Another time to consider borrowing money is when you want to increase sales more than 10%. As a rule, you can grow sales between 5-10% annually without borrowing money, provided you keep overhead under control. If your sales goal is higher than 10%, you may run out of money and not be able to buy the inventory needed to sustain the desired sales increase. Realistically, it takes between 3 to 4.5 times your average monthly sales, invested in inventory and receivables, to maintain your sales increase. Example: If your average sales are $50,000 per month, from your inventory, it normally takes between $120,000 and $175,000 (invested in inventory and receivables) to maintain those sales. Therefore, if you want to increase sales from $50,000 to $60,000 ($10,000 per month), you probably need between $20,000 and $30,000 in additional monies to attain and maintain that increase. If you do not have the needed cash reserves to support the increase in sales, you might consider a loan or line or credit. Properly invested, this loan can usually be paid back in less than two years.

You may also need access to a line of credit while you are waiting for customers 
to pay for the parts they bought last month. Recyclers tend to run out of “car 
buying money” near the middle of each month, so this money can help bridge the gap.
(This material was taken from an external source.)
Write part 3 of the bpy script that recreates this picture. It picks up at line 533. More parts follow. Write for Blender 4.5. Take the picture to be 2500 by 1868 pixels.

The reason for this is pretty simple. If a shop owes you $5,000, at the end of the month, they will probably owe you $9,000 by the time they pay you 
the $5,000. We need to be able to continue buying during this delay.

It is difficult to grow a business quickly without an extra source of money. We seem to be very quick and comfortable borrowing money for a new boat, home, car, etc., but we often hesitate to feed the very entity that pays for all of these things, our business. I hope you find this information helpful.